Mar 1, 1986

Divorce;

 

Just as a CEO inflates the value of a company to attract a buyer by accelerating income and deferring expenses, it is an accepted fact among attorneys that an entrepreneur facing divorce will deflate the company's presettlement value by doing the exact opposite. One business consultant in a Chicago suburb, anticipating the breakup of his marriage, considered such tactics as entering into separate bank accounts, establishing new trusts, investing in side ventures, prepaying his taxes, and indulging himself in bigger but less obvious perks -- all of which are divorce shelters that are unlikely to be traced by a valuator. In the end, he decided it wasn't worth the energy to be so furtive. His strategy, rather, was to convince his wife that the business was more stagnant than prosperous.

"It was pretty simple," the consultant recalls. "First of all, you keep your mouth shut. You say nothing at home -- nothing positive, anyway. Even if you land a big contract, you say things are only OK at work, because you don't want that stuff thrown back in your face in court. Then, at the end of each quarter, you put everything in the worst light possible, and you tell your accountant you expect him to do the same. It was tiring, it was stressful, and I don't know that I'd do it again, but it worked."

Consider, as well, the California manufacturer who is still awaiting his property settlement. His company, which, by state law, won't be valued until his property-distribution case goes to court this spring, has had an abrupt falloff in business since he and his wife separated. Traditionally a better performer than its average competitor, the company's revenue this year is down by the same 28% the rest of the industry is reporting. Earnings are down as well. "It's partly the condition of the industry, and partly that I've had to reinvest -- spend a lot of money on executive-compensation packages for my top people, stock plans, and things like that.

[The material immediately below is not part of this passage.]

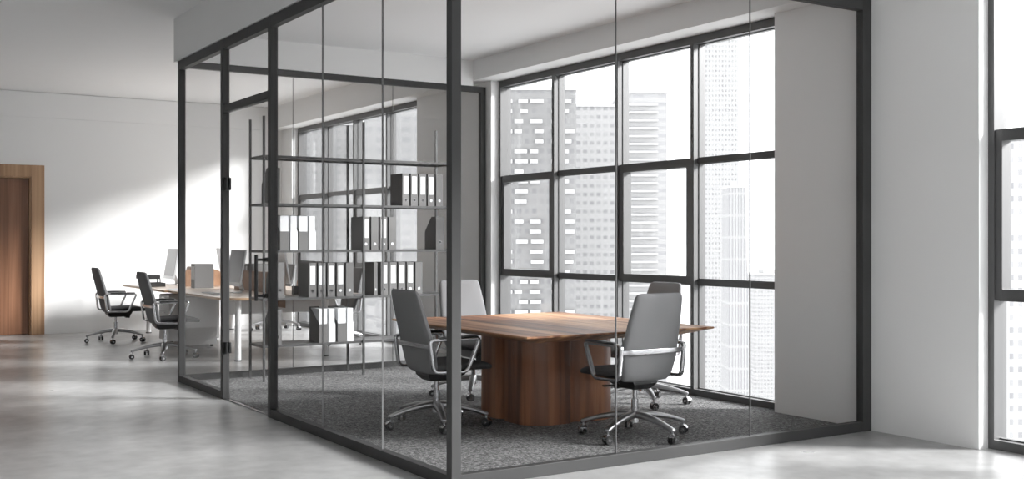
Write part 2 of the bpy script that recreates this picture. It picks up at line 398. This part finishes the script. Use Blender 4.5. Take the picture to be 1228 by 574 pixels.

You have to address the long-term issues of the company periodically." But in describing his bad fortune, he does sound suspiciously gleeful.

Divorce-court judges will tolerate a little shading of the financial truth and a few fortuitous business setbacks. They'll even ignore a bit of tax fraud -- in fact, more than a few have glanced at bank-loan applications and other telltale documents produced by opposing lawyers, and hissed from the bench that they "don't want to hear about it," according to Los Angeles divorce lawyer Jan C. Gabrielson. "They don't want to know how much cash has been coming home," he says, "because it puts them in a difficult position." As one judge who participated in a seminar with Gabrielson put it to the audience, "Do I expose one or both parties to criminal tax fraud charges, or do I settle the divorce litigation on the basis of reported income?"

Judges are, however, disinclined to swallow blatant book-cooking, the kind obviously intended to boil dry the marital-property or alimony rights of the spouse. Sudden changes in business condition or status are nearly always scrutinized. The courts are also paying more attention to such defensive tactics as predivorce shifts of income or stock to sympathetic bystanders, including partners or family members.

One Miami-based clothier, for example, cut his salary from $120,000 a year to $70,000 when his wife filed for divorce. Interestingly enough, his brother, who was a partner in the business, got a $50,000 raise at about the same time. If there was a plan for the CEO to recoup that money, it never came out in court. The judge in this particular case opted not to explore the apparent income shift, because "he didn't want to spend the time," says opposing attorney Melvyn B. Frumkes of Frumkes & Greene. However, there have been similar but less successful ruses in other states. In some of them, the obliging partner was found to have paid the taxes on the additional income before returning his windfall under the table to the soon-to-be-divorced entrepreneur.

A more elegant twist to this sort of predivorce planning involved a Chicago entrepreneur and his partner-father, who entered into a stock-redemption agreement about 18 months before the entrepreneur filed for divorce. Almost immediately after the planning document was inked, the corporation began to redeem the father's stock at a grossly inflated price, draining the company of most of its profits. At the same time, the entrepreneur slashed his salary from $100,000 to $25,000. Under Illinois law, he might have used the business to shield his company and his income from a divorce decree. But he chose not to risk it, and settled with his wife out of court.

A New York state legislator, seeking to quell such abuses, has introduced a bill that would instruct judges to look at any property transferred within three years of the start of divorce proceedings to determine whether it had been done "in comtemplation of a marital action."

Some entrepreneurs don't stop with the mere juggling of dollars and cents. The founder of J&L Oil Co., an Illinois gas-and-oil distributor with stations in about 100 locations around the United States, simply dissolved the company's joint tenancy by signing his wife's name on the necessary documents. The trial court upheld Lester Wright's right to transfer company stock to a trust owned by him. But on appeal, Josie Wright prevailed -- the interest still belonged to her, and she was allowed to sell her stock.